A European closed shop means the drama’s dead
BETWEEN 1955-56 and 2002-03, there was one meeting of English clubs in the European Cup and Champions League. Nottingham Forest and Liverpool in 1978-79.
Later the format changed, allowing multiple entries from the same competition. Tonight, when Tottenham play Manchester City it will be the 12th all Premier League tie in 16 seasons.
And as Tottenham are in a new stadium, Manchester City are on for an unprecedented Quadruple and the teams haven’t met in Europe before, it is still exciting. But give it a few years and the dead hand of Andrea Agnelli and see how you feel.
By the time the inheritor of Juventus is finished, the Champions League will be as moribund as — well, Serie A, or the Bundesliga, or any of the domestic competitions controlled by the men who now presume to reshape European football, having ruined their own.
Juventus are winning their league by 20 points and are on course for an eighth straight title. Meanwhile, the most mediocre Bayern Munich side in recent memory have just beaten their main rivals, Borussia dortmund, 5-0 to reclaim their place at the top of the league in Germany. Stay there, and it will be their seventh straight win.
And having greedily crushed all opposition, these clubs wonder why their markets are shrinking.
So Agnelli has an idea. And this shows how dim he is. He wants to turn the greatest club competition in the world into the International Champions Cup. He wants to limit surprise, limit the new, limit all of the uncertainty that makes sport compelling.
Who won the International Champions Cup last summer? Who cares? It’s an invitational, a gathering of the world’s wealthiest, hawking their wares around the globe under the pretence of competition. In 2016, Manchester United and Manchester City did not even complete their fixture schedules and nothing happened. Why would it?
It doesn’t matter whether this tournament finishes or not. Everyone comes back next year just the same because entry is for the richest, not the best. AC Milan have featured in every edition since the first in 2013, a period in which the club has finished eighth, 10th, and seventh, sixth and sixth.
this is what Agnelli wants for the Champions League. Not excellence, not brilliance: the right to be rubbish. He wants to take qualification away from league position and root it in history.
He wants endless repeats of the same uninspiring fixtures, because he imagines a global audience that knows no better and will lap it up. Most of all, he wants to strip the Premier League of everything that makes it good. He thinks our owners are as stupid as he is; long-term, who knows, he may be right.
Not all invitationals are without worth. The Masters is an invitational — to win it earns a lifelong invite — but one that equally acknowledges current form. The top 50 in the world are always present, as are those qualifying for the season-end Tour Championship. High finishers in the other major tournaments and leading amateurs are also acknowledged.
Agnelli’s plans would prioritise history. The past would trump the present, the old would flourish over the new.
Not all of his ideas are ruinous. His proposed format would simply make European competitions duller, not irrelevant. Four groups of eight instead of eight groups of four will involve many more fixtures fans can afford to miss, more dead rubbers and dead ends, but ultimately a recognisable competition should still emerge.

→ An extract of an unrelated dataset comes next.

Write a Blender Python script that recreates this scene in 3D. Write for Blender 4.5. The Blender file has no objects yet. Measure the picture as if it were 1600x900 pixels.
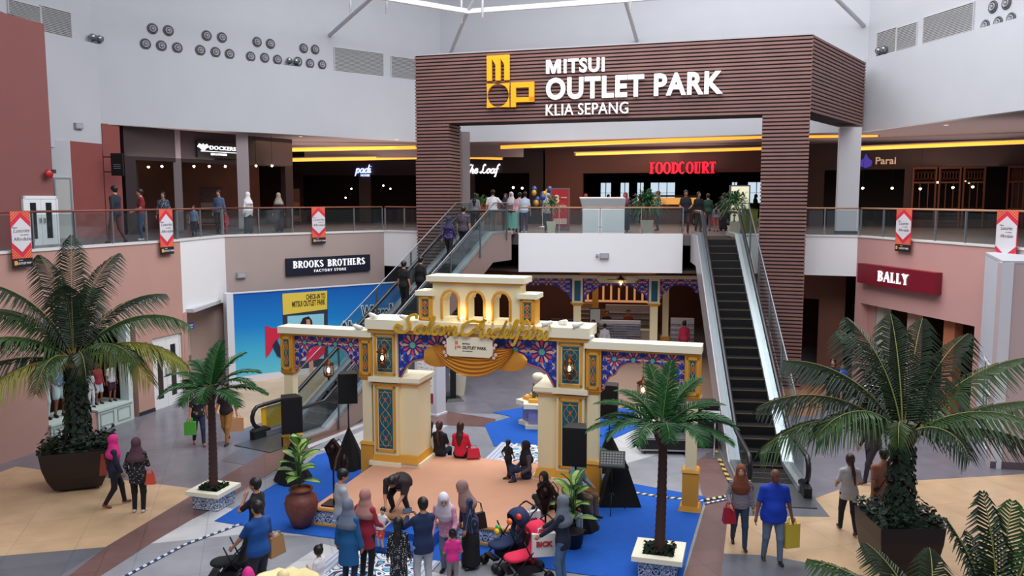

His scheme to link qualification to historic, not current, success however is the end of the Champions League as a prestige competition. Once Leicester can pull off the greatest achievement in
the history of English football and it cease to matter in Europe, the Champions League is dead.
Once an elite club can finish sixth without consequence, the domestic league is done, too. The league must be relevant. Success there must afford entry to Europe. Abandon that principle and the entire campaign is worthless. Why watch, if we know the outcome?
THIS season’s Premier League title race is compelling, but so is the fight for two Champions League places between four clubs. Tottenham, Arsenal, Chelsea and Manchester United are separated by a handful of points.
Yet what if we already knew Manchester United and Chelsea were through, due to their status as past winners? Then the drama is dead. As is fifth-placed Atalanta’s battle with the Milan clubs in Italy; and Getafe’s fairy tale in Spain; and the resurgence of Eintracht Frankfurt in Germany — a club without a top-four finish in 26 years. At Wembley on Sunday,
the supporters of Wolverhampton Wanderers and Watford made for the most inspiring noise the new stadium has heard.
Are we to tell those fans that, soon, there will be a red rope across the door, and only those who were good decades ago will be allowed through.
That is Agnelli’s intention: the endless recycling of matches between the self- styled elite, mediocre Milan versus average Arsenal, with other, deserving match-ups ignored. The allEnglish games still carry excitement, but Liverpool have met Chelsea five times in the Champions League since 2005.
If they had played again this year it would not have carried the same excitement — just as Liverpool against Porto is rather underwhelming given their mismatch a year ago. Imagine then, if it didn’t even matter who won — if the same round of fixtures were destined to be rerun, regardless of quality, regardless of competitive balance, regardless of merit.
That is Agnelli’s proposal. Maybe it comes from inherited wealth. A person feels entitled. To everything.